Question

Calculate the wavelength of the first line in the Lyman series of the hydrogen spectrum (R = 109677 cm-1) . How to do this?

Answer 1

Hint :The Lyman series is a hydrogen spectral series of transitions and resulting ultraviolet emission lines when an electron moves from n 2 to n = 1 (where n is the primary quantum number), the electron's lowest energy state, in physics and chemistry. The transitions are named after Greek letters as Lyman-alpha is the transition from n = 2 to n = 1.
 ${\displaystyle \frac{1}{\lambda }}=R{Z}^2\left({\displaystyle \frac{1}{n_1^2}}-{\displaystyle \frac{1}{n_2^2}}\right)$
R = Rydberg’s constant (Also written is RH)
Z = atomic number.

Complete Step By Step Answer:
Let us see what is wave number:
The number of complete wave cycles of an electromagnetic field (EM field) that exist in one metre (1 m) of linear space is referred to as the wave number.

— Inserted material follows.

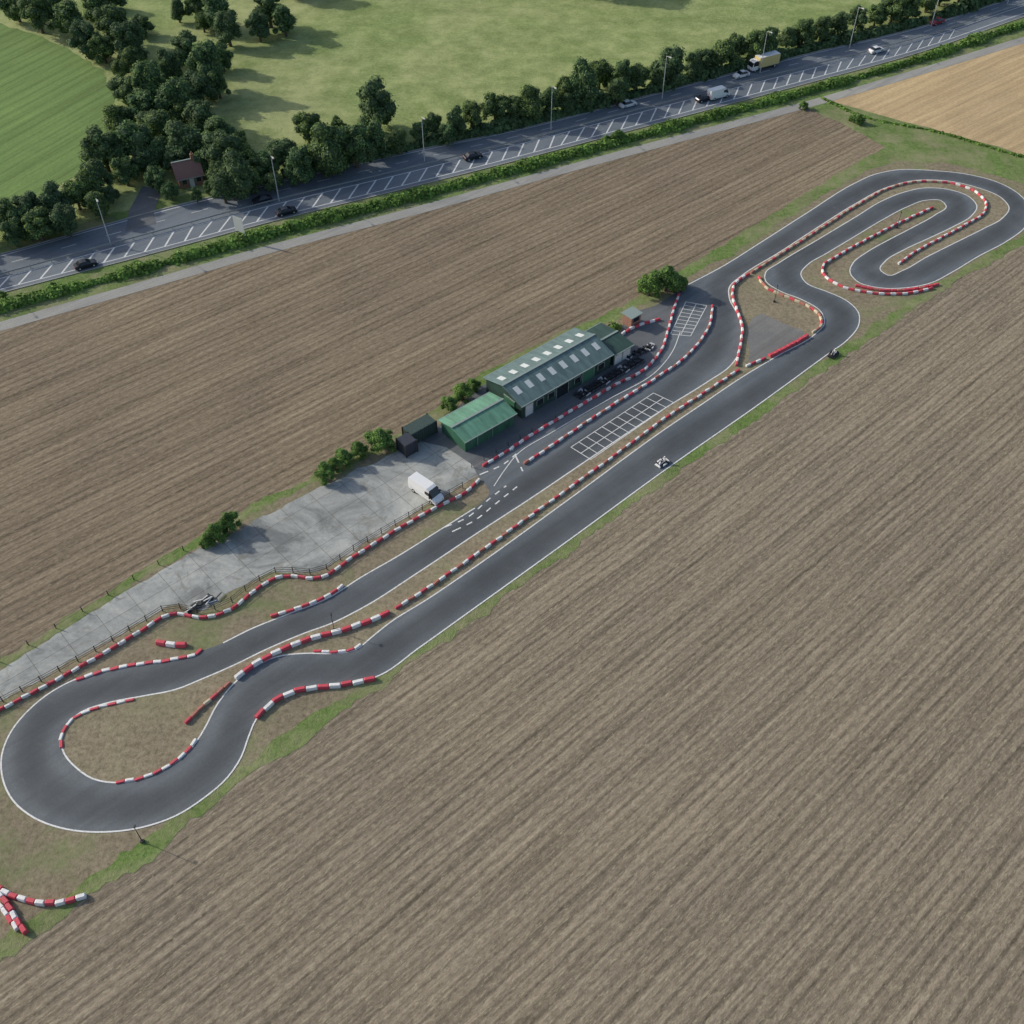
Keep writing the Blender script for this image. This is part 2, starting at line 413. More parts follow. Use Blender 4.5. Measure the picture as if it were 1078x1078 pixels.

In reciprocal metres, the wave number is indicated ( $m^{-1}$ ).
For the Lyman series, n1=1.
For shortest wavelength in Lyman series (i.e., series limit), the energy difference in two states showing transition should be maximum, i.e., $n_2=\mathrm{\infty }.$
 ${\displaystyle \frac{1}{\lambda }}=R{Z}^2\left({\displaystyle \frac{1}{n_1^2}}-{\displaystyle \frac{1}{n_2^2}}\right)$
Substitute the values:
since the electron is de-exited from $1^{st}$ excited state (i.e n=2) to ground state (i.e n=1) for the first line of the Lyman series.
Or, ${\displaystyle \frac{1}{\lambda }}=R\left({\displaystyle \frac{1}{1}}-{\displaystyle \frac{1}{2^2}}\right)$
Or, ${\displaystyle \frac{1}{\lambda }}=R\left({\displaystyle \frac{1}{1}}-{\displaystyle \frac{1}{4}}\right)$
Or, ${\displaystyle \frac{1}{\lambda }}=R\left({\displaystyle \frac{4-1}{4}}\right)$
Or, ${\displaystyle \frac{1}{\lambda }}=R\left({\displaystyle \frac{3}{4}}\right)$
Or, $\lambda ={\displaystyle \frac{4}{3R}}$
Or, $\lambda ={\displaystyle \frac{4}{3}}\times {\displaystyle \frac{1}{R}}$
Or, $\lambda ={\displaystyle \frac{4}{3}}\times 912$
Or, $\lambda =121.6nm$
Hence the wavelength of the first line in the Lyman series of the hydrogen spectrum is $\lambda =121.6nm$ .

Note :
We can denote the answer in terms of angstroms but always try to answer the wavelength in terms of nanometers. The atomic hydrogen emission spectrum has been separated into a variety of spectral series, with wavelengths calculated using the Rydberg formula. These spectral lines are caused by electrons in an atom transitioning between two energy levels.